[DATA PROVIDED]:
** begin **

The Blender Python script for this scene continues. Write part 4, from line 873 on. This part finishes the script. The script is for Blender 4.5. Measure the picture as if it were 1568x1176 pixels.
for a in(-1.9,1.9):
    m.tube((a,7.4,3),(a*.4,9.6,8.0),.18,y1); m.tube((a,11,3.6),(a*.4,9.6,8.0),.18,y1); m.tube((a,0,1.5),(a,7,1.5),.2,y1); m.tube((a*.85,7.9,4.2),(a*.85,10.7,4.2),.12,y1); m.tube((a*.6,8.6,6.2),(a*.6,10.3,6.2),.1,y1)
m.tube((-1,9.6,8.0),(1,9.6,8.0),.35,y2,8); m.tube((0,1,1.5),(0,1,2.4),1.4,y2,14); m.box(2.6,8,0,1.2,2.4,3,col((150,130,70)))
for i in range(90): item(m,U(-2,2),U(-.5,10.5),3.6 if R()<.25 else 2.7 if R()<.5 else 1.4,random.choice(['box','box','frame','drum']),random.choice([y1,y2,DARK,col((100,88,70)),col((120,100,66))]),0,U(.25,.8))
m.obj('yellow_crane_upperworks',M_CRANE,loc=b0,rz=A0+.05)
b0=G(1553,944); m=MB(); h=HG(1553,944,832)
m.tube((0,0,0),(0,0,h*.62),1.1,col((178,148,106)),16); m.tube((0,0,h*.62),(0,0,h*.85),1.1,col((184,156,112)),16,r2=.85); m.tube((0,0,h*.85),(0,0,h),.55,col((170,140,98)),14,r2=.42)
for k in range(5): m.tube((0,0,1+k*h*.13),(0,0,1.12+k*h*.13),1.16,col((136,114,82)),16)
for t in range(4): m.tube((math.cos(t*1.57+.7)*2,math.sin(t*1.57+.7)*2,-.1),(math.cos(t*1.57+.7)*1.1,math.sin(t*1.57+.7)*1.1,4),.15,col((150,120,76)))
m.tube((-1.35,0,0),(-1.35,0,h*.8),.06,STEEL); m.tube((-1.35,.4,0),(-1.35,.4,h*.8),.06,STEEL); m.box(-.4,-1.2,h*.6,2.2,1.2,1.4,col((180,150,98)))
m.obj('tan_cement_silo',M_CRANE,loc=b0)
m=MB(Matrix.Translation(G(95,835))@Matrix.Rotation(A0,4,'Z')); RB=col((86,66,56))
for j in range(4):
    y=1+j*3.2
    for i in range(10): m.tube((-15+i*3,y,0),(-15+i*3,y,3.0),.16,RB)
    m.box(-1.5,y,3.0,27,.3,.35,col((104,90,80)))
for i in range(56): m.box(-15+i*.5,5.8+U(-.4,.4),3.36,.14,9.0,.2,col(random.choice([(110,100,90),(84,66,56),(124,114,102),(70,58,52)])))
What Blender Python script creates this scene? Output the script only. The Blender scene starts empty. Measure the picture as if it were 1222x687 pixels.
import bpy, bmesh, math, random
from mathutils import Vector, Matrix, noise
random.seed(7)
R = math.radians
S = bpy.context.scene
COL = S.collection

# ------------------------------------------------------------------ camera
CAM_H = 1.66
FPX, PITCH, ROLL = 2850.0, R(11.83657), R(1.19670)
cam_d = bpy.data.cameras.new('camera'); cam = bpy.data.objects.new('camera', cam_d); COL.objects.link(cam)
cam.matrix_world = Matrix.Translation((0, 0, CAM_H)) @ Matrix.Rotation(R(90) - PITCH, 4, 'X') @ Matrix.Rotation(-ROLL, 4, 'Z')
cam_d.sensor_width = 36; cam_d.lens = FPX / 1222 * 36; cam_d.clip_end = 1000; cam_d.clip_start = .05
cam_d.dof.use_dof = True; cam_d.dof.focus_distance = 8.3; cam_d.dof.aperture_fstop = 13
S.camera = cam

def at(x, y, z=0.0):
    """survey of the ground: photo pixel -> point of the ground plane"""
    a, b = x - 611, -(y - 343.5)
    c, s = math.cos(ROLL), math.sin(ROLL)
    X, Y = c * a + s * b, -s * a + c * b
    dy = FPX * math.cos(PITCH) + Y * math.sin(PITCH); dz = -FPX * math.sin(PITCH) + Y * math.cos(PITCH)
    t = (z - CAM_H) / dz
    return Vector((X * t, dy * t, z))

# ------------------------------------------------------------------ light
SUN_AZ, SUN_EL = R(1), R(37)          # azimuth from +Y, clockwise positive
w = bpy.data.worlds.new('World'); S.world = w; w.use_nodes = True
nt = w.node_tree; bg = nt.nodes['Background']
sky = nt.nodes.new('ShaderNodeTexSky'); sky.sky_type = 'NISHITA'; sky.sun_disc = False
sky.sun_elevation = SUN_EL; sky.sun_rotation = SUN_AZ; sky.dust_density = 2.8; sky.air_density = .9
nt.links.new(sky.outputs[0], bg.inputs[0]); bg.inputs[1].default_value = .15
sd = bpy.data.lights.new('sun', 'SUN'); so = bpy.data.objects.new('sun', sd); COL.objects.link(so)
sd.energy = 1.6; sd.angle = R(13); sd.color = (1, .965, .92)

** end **

[WHAT THE TASK REQUIRES]: Write out only the lines that run from the line containing "What Blender Python" through the line containing "return Vector((X * t, dy * t, z))", both included, exactly as they appear above.

[WRITTEN SOLUTION]:
What Blender Python script creates this scene? Output the script only. The Blender scene starts empty. Measure the picture as if it were 1222x687 pixels.
import bpy, bmesh, math, random
from mathutils import Vector, Matrix, noise
random.seed(7)
R = math.radians
S = bpy.context.scene
COL = S.collection

# ------------------------------------------------------------------ camera
CAM_H = 1.66
FPX, PITCH, ROLL = 2850.0, R(11.83657), R(1.19670)
cam_d = bpy.data.cameras.new('camera'); cam = bpy.data.objects.new('camera', cam_d); COL.objects.link(cam)
cam.matrix_world = Matrix.Translation((0, 0, CAM_H)) @ Matrix.Rotation(R(90) - PITCH, 4, 'X') @ Matrix.Rotation(-ROLL, 4, 'Z')
cam_d.sensor_width = 36; cam_d.lens = FPX / 1222 * 36; cam_d.clip_end = 1000; cam_d.clip_start = .05
cam_d.dof.use_dof = True; cam_d.dof.focus_distance = 8.3; cam_d.dof.aperture_fstop = 13
S.camera = cam

def at(x, y, z=0.0):
    """survey of the ground: photo pixel -> point of the ground plane"""
    a, b = x - 611, -(y - 343.5)
    c, s = math.cos(ROLL), math.sin(ROLL)
    X, Y = c * a + s * b, -s * a + c * b
    dy = FPX * math.cos(PITCH) + Y * math.sin(PITCH); dz = -FPX * math.sin(PITCH) + Y * math.cos(PITCH)
    t = (z - CAM_H) / dz
    return Vector((X * t, dy * t, z))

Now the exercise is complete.